GE bringing industrial Internet to wind farms
General Electric Co. has unveiled a groundbreaking wind farm technology that promises to boost output by 20 percent, potentially generating an additional $50 billion in revenue for the wind power industry. “This represents a major breakthrough for renewable energy, particularly wind power,” Steve Bolze, CEO of GE Power & Water, stated in a telephone interview with the Times Union. “With the same wind, we can achieve 20 percent more electrical output. That’s a substantial leap forward.”
The innovation, known as the Digital Wind Farm, has been under development for the past 18 months. It integrates GE’s two-megawatt wind turbines with advanced modeling software, sensors, and the industrial Internet. This integration enables turbines to exchange data and “communicate” with each other, optimizing performance and efficiency.
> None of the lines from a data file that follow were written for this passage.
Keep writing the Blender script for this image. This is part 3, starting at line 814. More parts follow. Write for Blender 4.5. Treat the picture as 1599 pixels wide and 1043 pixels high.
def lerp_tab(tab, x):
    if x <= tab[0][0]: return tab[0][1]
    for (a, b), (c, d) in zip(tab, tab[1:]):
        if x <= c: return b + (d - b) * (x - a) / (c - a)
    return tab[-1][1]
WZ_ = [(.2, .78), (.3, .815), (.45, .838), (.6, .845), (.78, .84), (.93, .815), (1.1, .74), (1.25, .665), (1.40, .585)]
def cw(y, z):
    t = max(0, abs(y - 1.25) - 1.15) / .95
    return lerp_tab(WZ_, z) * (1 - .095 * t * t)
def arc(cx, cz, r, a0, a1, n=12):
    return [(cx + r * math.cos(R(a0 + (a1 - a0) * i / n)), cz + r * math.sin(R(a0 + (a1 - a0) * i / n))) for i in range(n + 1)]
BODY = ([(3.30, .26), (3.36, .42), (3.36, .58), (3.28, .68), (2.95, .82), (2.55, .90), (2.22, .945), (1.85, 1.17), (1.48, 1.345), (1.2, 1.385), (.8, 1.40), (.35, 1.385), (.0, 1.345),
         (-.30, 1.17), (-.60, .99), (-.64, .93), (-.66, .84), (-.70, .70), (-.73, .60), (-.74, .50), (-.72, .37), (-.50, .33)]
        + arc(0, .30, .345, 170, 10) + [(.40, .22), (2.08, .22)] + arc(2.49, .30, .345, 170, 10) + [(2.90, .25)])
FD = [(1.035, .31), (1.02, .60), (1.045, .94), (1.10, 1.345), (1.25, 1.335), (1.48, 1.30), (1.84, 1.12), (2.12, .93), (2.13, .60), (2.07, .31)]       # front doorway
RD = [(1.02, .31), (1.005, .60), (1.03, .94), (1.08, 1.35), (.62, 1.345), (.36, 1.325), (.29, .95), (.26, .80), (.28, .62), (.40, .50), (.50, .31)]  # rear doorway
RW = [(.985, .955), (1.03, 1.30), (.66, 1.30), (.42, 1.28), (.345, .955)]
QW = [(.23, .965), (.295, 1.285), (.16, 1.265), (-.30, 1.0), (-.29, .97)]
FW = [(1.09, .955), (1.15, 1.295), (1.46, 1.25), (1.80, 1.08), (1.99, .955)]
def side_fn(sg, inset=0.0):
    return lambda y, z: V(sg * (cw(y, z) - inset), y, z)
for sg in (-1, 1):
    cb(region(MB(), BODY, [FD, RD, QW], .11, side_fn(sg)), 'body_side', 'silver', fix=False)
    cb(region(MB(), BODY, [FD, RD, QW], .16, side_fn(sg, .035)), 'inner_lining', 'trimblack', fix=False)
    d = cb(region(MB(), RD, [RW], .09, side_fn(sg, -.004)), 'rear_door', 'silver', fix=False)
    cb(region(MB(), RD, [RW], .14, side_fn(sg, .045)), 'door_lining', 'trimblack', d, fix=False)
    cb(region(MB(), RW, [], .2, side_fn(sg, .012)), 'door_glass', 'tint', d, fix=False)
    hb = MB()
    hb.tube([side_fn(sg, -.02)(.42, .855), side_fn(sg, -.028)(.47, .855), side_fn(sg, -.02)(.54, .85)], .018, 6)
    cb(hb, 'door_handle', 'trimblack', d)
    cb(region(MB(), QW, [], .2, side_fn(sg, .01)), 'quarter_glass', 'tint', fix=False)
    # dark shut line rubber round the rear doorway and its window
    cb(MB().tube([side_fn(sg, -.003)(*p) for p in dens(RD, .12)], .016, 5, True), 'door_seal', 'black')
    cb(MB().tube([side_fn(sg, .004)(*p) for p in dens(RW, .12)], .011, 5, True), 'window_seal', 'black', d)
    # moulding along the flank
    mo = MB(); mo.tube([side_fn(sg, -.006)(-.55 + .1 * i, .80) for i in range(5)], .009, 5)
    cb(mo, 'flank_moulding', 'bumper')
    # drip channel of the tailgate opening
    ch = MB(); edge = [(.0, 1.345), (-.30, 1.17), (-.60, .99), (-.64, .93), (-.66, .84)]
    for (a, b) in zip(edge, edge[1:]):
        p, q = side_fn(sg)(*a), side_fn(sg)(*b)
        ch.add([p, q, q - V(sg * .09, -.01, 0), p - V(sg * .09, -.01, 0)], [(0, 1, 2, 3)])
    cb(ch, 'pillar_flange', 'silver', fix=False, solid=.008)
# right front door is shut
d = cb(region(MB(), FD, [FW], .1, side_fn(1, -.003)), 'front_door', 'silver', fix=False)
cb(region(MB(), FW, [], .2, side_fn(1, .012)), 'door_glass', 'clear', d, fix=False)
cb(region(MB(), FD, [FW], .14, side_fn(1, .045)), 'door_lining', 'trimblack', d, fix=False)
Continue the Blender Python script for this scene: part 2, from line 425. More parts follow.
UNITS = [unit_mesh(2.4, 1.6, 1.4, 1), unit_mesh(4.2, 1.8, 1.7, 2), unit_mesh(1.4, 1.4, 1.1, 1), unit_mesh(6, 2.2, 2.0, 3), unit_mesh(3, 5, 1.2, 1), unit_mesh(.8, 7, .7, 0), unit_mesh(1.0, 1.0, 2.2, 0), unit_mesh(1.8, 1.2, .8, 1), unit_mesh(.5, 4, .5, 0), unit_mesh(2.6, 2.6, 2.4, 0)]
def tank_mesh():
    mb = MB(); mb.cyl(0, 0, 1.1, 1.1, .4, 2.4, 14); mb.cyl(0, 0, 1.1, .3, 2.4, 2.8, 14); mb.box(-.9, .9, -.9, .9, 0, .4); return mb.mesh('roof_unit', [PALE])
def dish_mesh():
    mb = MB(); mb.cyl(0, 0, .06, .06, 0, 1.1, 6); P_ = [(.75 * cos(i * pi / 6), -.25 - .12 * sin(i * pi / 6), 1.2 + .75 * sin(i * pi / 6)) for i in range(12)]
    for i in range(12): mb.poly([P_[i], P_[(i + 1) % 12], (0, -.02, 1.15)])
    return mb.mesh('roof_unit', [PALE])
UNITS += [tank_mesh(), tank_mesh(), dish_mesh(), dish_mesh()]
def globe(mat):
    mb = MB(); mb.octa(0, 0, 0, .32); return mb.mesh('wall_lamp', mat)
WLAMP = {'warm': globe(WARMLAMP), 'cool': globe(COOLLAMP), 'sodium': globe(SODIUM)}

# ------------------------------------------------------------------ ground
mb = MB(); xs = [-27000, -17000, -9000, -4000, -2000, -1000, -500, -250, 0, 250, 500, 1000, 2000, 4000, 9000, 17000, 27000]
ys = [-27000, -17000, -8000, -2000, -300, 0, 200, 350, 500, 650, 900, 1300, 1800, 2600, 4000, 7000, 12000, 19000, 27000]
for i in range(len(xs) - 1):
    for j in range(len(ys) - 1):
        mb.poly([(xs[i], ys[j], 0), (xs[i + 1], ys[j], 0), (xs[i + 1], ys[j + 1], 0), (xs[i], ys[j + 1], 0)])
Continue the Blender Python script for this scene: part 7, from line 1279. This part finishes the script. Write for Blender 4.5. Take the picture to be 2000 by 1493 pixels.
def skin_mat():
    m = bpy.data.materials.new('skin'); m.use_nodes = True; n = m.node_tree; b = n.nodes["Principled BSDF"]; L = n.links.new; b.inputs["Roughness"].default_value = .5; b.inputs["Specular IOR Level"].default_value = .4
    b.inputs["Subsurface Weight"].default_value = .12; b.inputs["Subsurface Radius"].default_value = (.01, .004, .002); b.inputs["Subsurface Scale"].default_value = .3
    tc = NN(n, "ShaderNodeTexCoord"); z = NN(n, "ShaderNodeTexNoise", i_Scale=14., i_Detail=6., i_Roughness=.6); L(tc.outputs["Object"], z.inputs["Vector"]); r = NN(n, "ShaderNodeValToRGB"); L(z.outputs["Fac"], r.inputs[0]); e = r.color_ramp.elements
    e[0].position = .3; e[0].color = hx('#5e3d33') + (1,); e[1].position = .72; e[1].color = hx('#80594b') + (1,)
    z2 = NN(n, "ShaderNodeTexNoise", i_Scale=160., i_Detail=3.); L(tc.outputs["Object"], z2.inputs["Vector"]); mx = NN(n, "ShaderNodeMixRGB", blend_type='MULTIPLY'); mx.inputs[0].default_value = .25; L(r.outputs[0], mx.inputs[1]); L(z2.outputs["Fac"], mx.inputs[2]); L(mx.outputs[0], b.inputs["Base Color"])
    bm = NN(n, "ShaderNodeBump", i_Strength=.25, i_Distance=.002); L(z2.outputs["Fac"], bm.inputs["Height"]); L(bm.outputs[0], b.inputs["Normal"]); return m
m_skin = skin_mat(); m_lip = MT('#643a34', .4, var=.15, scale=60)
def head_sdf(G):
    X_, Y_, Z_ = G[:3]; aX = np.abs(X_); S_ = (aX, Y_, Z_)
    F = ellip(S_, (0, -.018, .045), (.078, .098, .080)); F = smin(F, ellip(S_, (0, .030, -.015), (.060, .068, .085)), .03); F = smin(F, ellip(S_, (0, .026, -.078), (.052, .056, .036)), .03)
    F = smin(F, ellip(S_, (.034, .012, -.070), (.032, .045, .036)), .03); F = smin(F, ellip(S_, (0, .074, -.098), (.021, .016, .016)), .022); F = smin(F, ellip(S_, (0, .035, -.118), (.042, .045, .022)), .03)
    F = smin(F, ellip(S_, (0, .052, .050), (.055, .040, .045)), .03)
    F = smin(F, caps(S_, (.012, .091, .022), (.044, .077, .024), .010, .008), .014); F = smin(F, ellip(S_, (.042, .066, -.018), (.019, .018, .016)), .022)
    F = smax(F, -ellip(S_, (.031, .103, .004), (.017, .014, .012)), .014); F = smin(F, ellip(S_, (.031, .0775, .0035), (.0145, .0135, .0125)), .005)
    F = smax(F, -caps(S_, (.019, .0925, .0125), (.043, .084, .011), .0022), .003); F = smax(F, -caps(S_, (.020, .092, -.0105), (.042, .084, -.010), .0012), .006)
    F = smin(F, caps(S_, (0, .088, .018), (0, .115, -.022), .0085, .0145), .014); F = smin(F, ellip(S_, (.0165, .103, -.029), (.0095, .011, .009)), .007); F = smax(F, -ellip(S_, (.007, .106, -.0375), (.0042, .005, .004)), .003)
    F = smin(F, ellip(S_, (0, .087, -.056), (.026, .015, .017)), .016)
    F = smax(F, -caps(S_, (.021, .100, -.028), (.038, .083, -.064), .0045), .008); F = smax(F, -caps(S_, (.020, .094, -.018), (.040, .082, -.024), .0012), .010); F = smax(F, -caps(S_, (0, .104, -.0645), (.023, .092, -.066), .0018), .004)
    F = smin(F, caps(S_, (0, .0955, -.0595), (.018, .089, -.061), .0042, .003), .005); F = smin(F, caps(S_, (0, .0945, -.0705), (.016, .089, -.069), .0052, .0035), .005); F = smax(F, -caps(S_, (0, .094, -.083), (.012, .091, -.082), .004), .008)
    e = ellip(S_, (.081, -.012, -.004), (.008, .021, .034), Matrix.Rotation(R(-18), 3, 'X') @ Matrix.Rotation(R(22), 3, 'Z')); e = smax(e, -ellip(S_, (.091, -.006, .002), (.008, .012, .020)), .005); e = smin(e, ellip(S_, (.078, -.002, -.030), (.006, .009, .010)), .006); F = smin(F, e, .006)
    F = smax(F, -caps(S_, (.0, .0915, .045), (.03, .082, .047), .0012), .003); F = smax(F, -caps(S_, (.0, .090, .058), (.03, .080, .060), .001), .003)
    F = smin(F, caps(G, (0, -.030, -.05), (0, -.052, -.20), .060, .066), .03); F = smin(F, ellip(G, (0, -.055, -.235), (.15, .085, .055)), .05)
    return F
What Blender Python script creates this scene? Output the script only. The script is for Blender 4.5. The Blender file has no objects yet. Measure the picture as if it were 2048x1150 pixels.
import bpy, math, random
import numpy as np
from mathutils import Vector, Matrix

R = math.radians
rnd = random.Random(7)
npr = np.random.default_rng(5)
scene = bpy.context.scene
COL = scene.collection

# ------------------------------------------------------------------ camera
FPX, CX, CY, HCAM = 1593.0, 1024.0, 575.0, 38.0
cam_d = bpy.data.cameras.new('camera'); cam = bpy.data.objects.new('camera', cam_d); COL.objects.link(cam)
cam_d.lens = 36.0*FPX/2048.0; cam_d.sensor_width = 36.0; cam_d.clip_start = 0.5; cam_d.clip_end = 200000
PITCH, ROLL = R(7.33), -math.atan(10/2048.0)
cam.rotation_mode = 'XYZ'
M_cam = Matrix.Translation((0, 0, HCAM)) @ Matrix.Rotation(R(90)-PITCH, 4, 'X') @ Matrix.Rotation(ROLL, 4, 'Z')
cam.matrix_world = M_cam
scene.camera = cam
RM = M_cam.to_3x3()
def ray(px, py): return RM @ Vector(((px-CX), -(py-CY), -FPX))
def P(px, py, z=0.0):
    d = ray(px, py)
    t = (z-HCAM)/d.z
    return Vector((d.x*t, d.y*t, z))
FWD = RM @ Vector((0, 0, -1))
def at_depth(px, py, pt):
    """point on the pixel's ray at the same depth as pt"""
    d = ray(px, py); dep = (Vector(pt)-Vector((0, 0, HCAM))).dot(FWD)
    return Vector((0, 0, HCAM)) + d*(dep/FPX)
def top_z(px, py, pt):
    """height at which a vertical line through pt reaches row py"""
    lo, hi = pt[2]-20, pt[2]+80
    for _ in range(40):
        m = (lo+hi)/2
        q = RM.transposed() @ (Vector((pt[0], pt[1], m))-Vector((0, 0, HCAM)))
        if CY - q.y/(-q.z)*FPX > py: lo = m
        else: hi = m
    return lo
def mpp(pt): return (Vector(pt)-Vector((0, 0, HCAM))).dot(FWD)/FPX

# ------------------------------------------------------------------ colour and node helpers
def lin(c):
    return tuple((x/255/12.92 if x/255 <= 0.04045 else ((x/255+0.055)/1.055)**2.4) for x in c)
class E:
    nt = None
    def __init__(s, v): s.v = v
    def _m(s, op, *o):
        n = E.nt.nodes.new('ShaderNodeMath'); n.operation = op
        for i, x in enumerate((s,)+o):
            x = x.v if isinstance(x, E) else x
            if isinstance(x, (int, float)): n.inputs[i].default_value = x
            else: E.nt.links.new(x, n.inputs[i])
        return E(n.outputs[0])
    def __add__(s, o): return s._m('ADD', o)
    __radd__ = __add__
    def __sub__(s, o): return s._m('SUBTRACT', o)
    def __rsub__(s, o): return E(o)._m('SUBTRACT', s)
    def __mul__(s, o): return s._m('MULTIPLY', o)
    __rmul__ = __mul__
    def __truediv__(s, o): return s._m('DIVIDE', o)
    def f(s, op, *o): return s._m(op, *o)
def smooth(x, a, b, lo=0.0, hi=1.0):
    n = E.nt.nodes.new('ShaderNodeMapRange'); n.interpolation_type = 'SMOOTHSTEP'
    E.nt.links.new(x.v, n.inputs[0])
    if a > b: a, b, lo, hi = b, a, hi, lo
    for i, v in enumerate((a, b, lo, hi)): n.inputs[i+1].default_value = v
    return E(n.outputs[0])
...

Key to this advancement are enhanced wind energy forecasting algorithms, grid-scale batteries embedded within the turbines, and real-time turbine networking and power management. The industrial Internet facilitates communication with grid operators to better predict wind availability and power requirements, thereby managing the variability of wind power and ensuring a more stable and predictable energy supply.